Berkeley Tie-Dye sliced

Berkeley Tie-Dye Tomato

Earlier this year I ordered 5 varieties of seeds from Wild Boar Farms. I was blown away with the number of distinct, beautiful and unusual tomatoes available. I stumbled onto this breeder’s varieties after looking for a good mix between OSU’s Indigo Rose  and a tomato with some more desirable traits. The tomato I found created by Brad Gates that I now wanted to grow is called Blue Beauty. I was like a kid in the candy store on his site, and he ships all seeds for free, so I settled on 5, trying to be reasonable about what I could really grow this year.

While I was organizing these new seeds into my catalog I noticed there was a stray seed outside one of the packets being held on by negative ions – the seeds come in small clear plastic resealable envelopes (which I prefer)  instead of the old paper envelopes. I had no idea which variety it was, or even if it was one that I had ordered. The only logical thing to do was to grow it!

I was glad that the seed germinated and the seedling grew strong unlike some of the other bad starts that had happened this season. It survived 2 weeks while we were on vacation, and kept growing. The blossoms set well and soon I was waiting on tiny tomatoes to grow big enough to get characteristics that could define which variety it was.

The shape alone narrowed it down to 4 different varieties, but the patterns hadn’t been defined yet, so I had to wait some more. Finally the patterns started emerging and that narrowed it down to 3 varieties, but it also meant I’d have to wait for it to start ripening to determine the ripe skin traits, that narrowed it down to 2. I had to wait until it was fully ripe and cut into it before I found out it was a Berkeley Tie-Dye.

Looking closely at this tomato is a thing of beauty. I didn’t know until that time that tomatoes could express different traits on the dermis and the sub-dermis – I also didn’t know they had a sub-dermis. The sub-dermis on the Berkeley Tie-Dye looks like it is under a layer of shellac. The interior of the first tomato was solid green, no pink blush, but others that have ripened had the blush. I believe the blush comes on when it is close to being overripe.

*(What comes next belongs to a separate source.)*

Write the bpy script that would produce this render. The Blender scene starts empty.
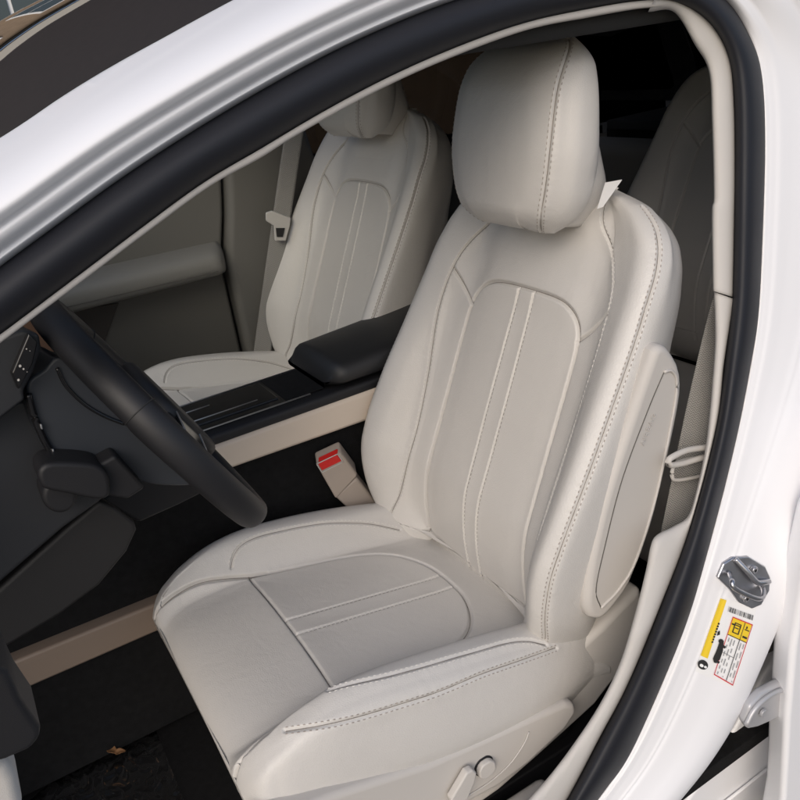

The dermis is a green color when ripe, the sub-dermis reddish-orange, the flesh is green with some pink in the center towards the bottom. It tastes a bit like a lime, but not too acidic. It makes a really great slicer, and the flesh is tender with numerous small pockets of gel. The tomatoes range from a nice round shape to oval with a stretched blossom scar, and occasional wrinkling. The stem attachment point is wide, and the core is about as deep as it is wide. I have had some slight cracking on some tomatoes, but I think that is due to a change in water moisture that had mostly been consistent; the skin is on the thicker side, but not overly so. Overall I would give this tomato an 8/10 rating, and would gladly grow it again.

The plant is now 4.5 months old, and has started exhibiting signs of some kind of wilt. I had sterilized the soil it is in, but I think my project of connecting the containers together  for easier automated watering allowed wilt to transfer over unfortunately.

The plant seemed eager to grow well over 5′ tall, but I topped the growth off since it was growing indoors, in a 3 gallon container, and 5′ of tomato is more than enough indoors.